Probabilmente quello dei migranti, assieme all’ecologia,è stato il tema più importante del magistero sociale di Papa Francesco. Che ne pensa?
«Sono pienamente d’accordo. L’attenzione che ha avuto il Santo Padre per le sfide che le migrazioni pongono e per l’ecologia integrale è stata grande, come lo è stata quella per gli ultimi, per i poveri, per la famiglia e per la Chiesa “in uscita”. Questi potrebbero essere i tratti fondamentali del suo pontificato ».
Che lavoro avete svolto, in questi anni, al Dicastero?
«Il Vaticano vanta un punto di vista privilegiato sulle situazioni che consente di leggere la realtà nella sua complessità e con tutte le interconnessioni che esistono tra i vari fenomeni. Questo ci ha permesso di dialogare con le Chiese locali e con le società per attuare risposte concrete».
Sono stati frequenti i confronti con Francesco in questi anni?
«Gli incontri con lui sono stati di due tipi, di amicizia e di “ufficio”, con altri superiori del dicastero. In entrambi i casi, il Papa dimostra grande attenzione agli sviluppi dei fenomeni nel mondo e offre indicazioni sempre molto chiare».
Ha parlato di persona con il Santo Padre dopo aver saputo che verrà creato cardinale?
«Sì, ho chiesto un incontro. Ormai è noto che non ero molto propenso a questa nomina. Pensavo che il lavoro che sto facendo andasse già benissimo e sono molto legato alla mia congregazione. Ma di fronte alla volontà del Papa bisogna dire di sì. Se il Papa ha scelto me ci saranno delle ragioni, mi sento estremamente onorato e cercherò di rispondere nel miglior modo possibile».
Cosa significa per lei essere cardinale oggi in questa Chiesa e in questo contesto globale? Le tremano i polsi?

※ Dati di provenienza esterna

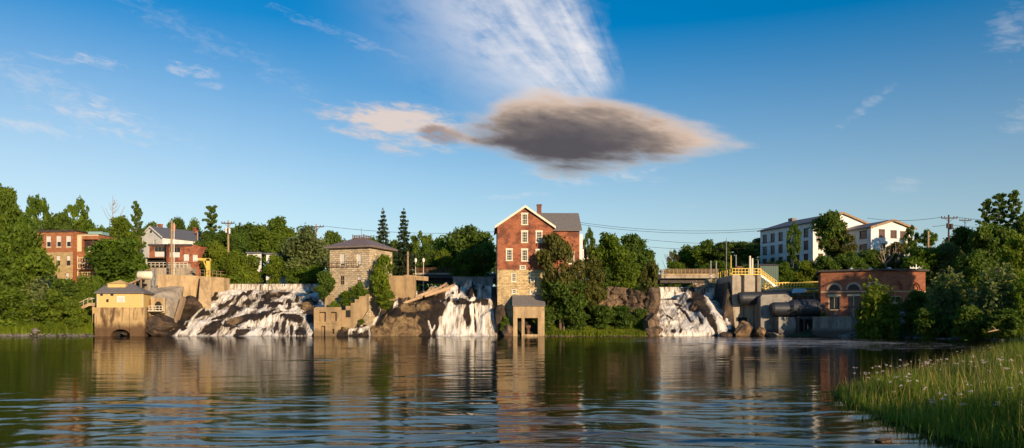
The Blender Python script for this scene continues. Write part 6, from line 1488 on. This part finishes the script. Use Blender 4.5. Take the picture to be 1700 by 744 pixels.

«No, non è quella la reazione che vivo in questo momento. Ammetto di non avere piena coscienza di ciò che significherà. È una cosa a cui non avevo mai pensato e lo scoprirò con il tempo. Il Papa nel 2013 ha avviato una riforma e le persone che vuole al suo fianco devono essere pronte ad accompagnarlo in questa visione di “Chiesa in uscita”. Mi trovo in linea con questo progetto, a mio agio. Sono contento di accompagnare questa realtà. Con una guida e un orizzonte chiaro e lucido diventa più facile collaborare con il Santo Padre».
Come si immagina il “dopo Francesco”? Secondo lei, che Chiesa ha preso forma in questi anni?
«Rispondere è sempre più difficile. Nessuno ha la sfera di cristallo. Nessuno si aspettava Francesco e nessuno si aspettava la riforma. In questi anni ho sentito le difficoltà che questo processo ha generato e l’entusiasmo che ha raccolto in giro per il mondo. Ma il processo è avviato e credo che quella di una Chiesa in uscita, vicina alle periferie, che diventa significativa accompagnando le persone escluse, sia una riforma che non si può fermare. Ha un grande significato nel mondo di oggi e tanto dipenderà da quanto il mondo vorrà essere Regno di Dio. Oggi non è più possibile parlare solo a livello locale. L’economia, i conflitti, le grandi migrazioni sono fenomeni interconnessi. Un’umanità restaurata, l’ecologia posta la centro, sono due situazioni sulle quali bisogna riflettere a livello mondiale e fare delle scelte. Il rischio è la nostra distruzione come umanità e come pianeta. È molto importante riprendere in mano il nucleo centrale del messaggio cristiano: gli ultimi saranno i primi, il potere come servizio. Sono dinamiche paradossali, ma sono i paradossi evangelici che ci fanno Chiesa».